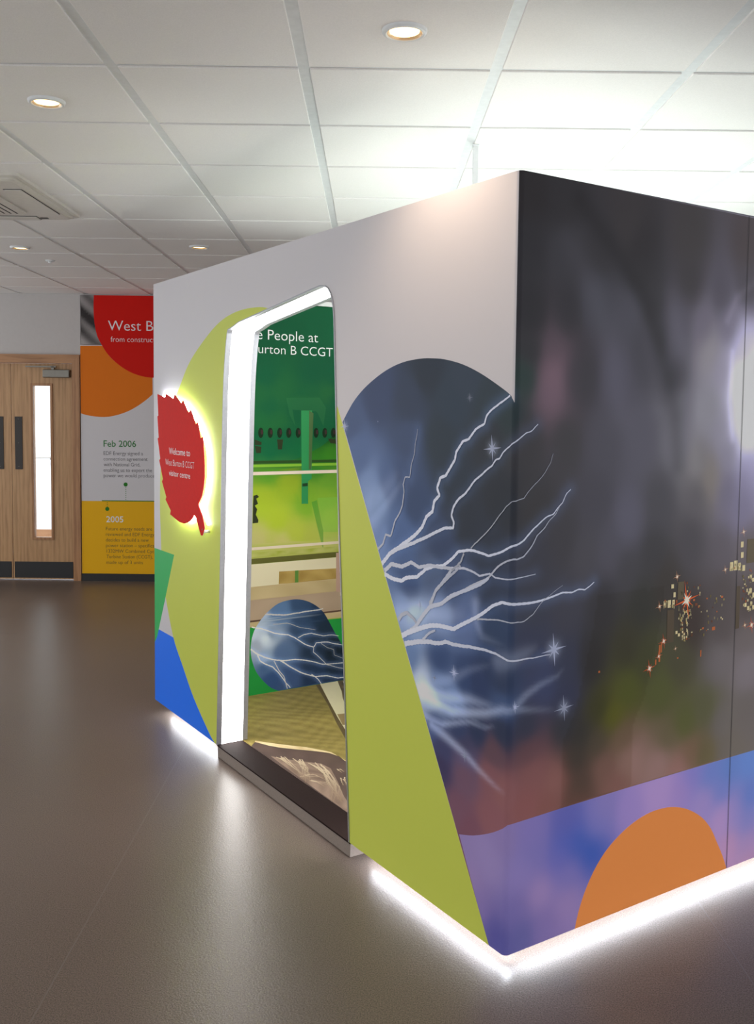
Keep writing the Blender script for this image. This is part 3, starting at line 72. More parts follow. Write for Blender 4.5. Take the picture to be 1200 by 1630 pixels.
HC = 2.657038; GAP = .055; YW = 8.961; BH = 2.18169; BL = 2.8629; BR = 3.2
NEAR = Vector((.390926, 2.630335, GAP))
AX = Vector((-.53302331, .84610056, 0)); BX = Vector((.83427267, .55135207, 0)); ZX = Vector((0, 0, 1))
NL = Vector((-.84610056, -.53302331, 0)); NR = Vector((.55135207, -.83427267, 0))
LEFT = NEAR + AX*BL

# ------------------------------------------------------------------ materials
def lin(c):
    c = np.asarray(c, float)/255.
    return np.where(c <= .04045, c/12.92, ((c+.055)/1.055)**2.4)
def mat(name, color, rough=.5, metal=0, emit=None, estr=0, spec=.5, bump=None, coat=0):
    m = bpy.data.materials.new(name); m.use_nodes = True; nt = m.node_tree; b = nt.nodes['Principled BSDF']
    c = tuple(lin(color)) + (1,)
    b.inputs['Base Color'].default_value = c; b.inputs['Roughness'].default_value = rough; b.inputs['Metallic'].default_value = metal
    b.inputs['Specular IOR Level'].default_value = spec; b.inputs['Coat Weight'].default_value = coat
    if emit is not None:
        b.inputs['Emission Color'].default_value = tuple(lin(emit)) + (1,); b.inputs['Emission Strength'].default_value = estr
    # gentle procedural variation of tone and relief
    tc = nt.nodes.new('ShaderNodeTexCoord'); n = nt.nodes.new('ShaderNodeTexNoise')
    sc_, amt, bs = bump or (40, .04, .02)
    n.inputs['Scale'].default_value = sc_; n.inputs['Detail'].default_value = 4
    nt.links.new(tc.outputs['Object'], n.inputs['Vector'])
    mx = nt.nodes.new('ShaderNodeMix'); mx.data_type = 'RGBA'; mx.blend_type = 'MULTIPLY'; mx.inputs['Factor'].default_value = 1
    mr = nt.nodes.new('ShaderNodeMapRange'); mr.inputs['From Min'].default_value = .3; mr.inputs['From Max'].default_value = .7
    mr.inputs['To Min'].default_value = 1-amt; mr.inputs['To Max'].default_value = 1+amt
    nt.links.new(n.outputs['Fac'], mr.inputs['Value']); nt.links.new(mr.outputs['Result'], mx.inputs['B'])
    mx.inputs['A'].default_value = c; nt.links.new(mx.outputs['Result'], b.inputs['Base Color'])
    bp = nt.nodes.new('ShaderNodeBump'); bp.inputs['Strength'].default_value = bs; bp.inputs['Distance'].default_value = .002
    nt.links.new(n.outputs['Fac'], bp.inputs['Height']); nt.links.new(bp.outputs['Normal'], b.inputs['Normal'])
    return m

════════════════

▸ TASK GOAL:
Reproduce the listing exactly. Leave its pictures out.

▸ RESPONSE TO THIS EXERCISE:
Keep writing the Blender script for this image. This is part 3, starting at line 72. More parts follow. Write for Blender 4.5. Take the picture to be 1200 by 1630 pixels.
HC = 2.657038; GAP = .055; YW = 8.961; BH = 2.18169; BL = 2.8629; BR = 3.2
NEAR = Vector((.390926, 2.630335, GAP))
AX = Vector((-.53302331, .84610056, 0)); BX = Vector((.83427267, .55135207, 0)); ZX = Vector((0, 0, 1))
NL = Vector((-.84610056, -.53302331, 0)); NR = Vector((.55135207, -.83427267, 0))
LEFT = NEAR + AX*BL

# ------------------------------------------------------------------ materials
def lin(c):
    c = np.asarray(c, float)/255.
    return np.where(c <= .04045, c/12.92, ((c+.055)/1.055)**2.4)
def mat(name, color, rough=.5, metal=0, emit=None, estr=0, spec=.5, bump=None, coat=0):
    m = bpy.data.materials.new(name); m.use_nodes = True; nt = m.node_tree; b = nt.nodes['Principled BSDF']
    c = tuple(lin(color)) + (1,)
    b.inputs['Base Color'].default_value = c; b.inputs['Roughness'].default_value = rough; b.inputs['Metallic'].default_value = metal
    b.inputs['Specular IOR Level'].default_value = spec; b.inputs['Coat Weight'].default_value = coat
    if emit is not None:
        b.inputs['Emission Color'].default_value = tuple(lin(emit)) + (1,); b.inputs['Emission Strength'].default_value = estr
    # gentle procedural variation of tone and relief
    tc = nt.nodes.new('ShaderNodeTexCoord'); n = nt.nodes.new('ShaderNodeTexNoise')
    sc_, amt, bs = bump or (40, .04, .02)
    n.inputs['Scale'].default_value = sc_; n.inputs['Detail'].default_value = 4
    nt.links.new(tc.outputs['Object'], n.inputs['Vector'])
    mx = nt.nodes.new('ShaderNodeMix'); mx.data_type = 'RGBA'; mx.blend_type = 'MULTIPLY'; mx.inputs['Factor'].default_value = 1
    mr = nt.nodes.new('ShaderNodeMapRange'); mr.inputs['From Min'].default_value = .3; mr.inputs['From Max'].default_value = .7
    mr.inputs['To Min'].default_value = 1-amt; mr.inputs['To Max'].default_value = 1+amt
    nt.links.new(n.outputs['Fac'], mr.inputs['Value']); nt.links.new(mr.outputs['Result'], mx.inputs['B'])
    mx.inputs['A'].default_value = c; nt.links.new(mx.outputs['Result'], b.inputs['Base Color'])
    bp = nt.nodes.new('ShaderNodeBump'); bp.inputs['Strength'].default_value = bs; bp.inputs['Distance'].default_value = .002
    nt.links.new(n.outputs['Fac'], bp.inputs['Height']); nt.links.new(bp.outputs['Normal'], b.inputs['Normal'])
    return m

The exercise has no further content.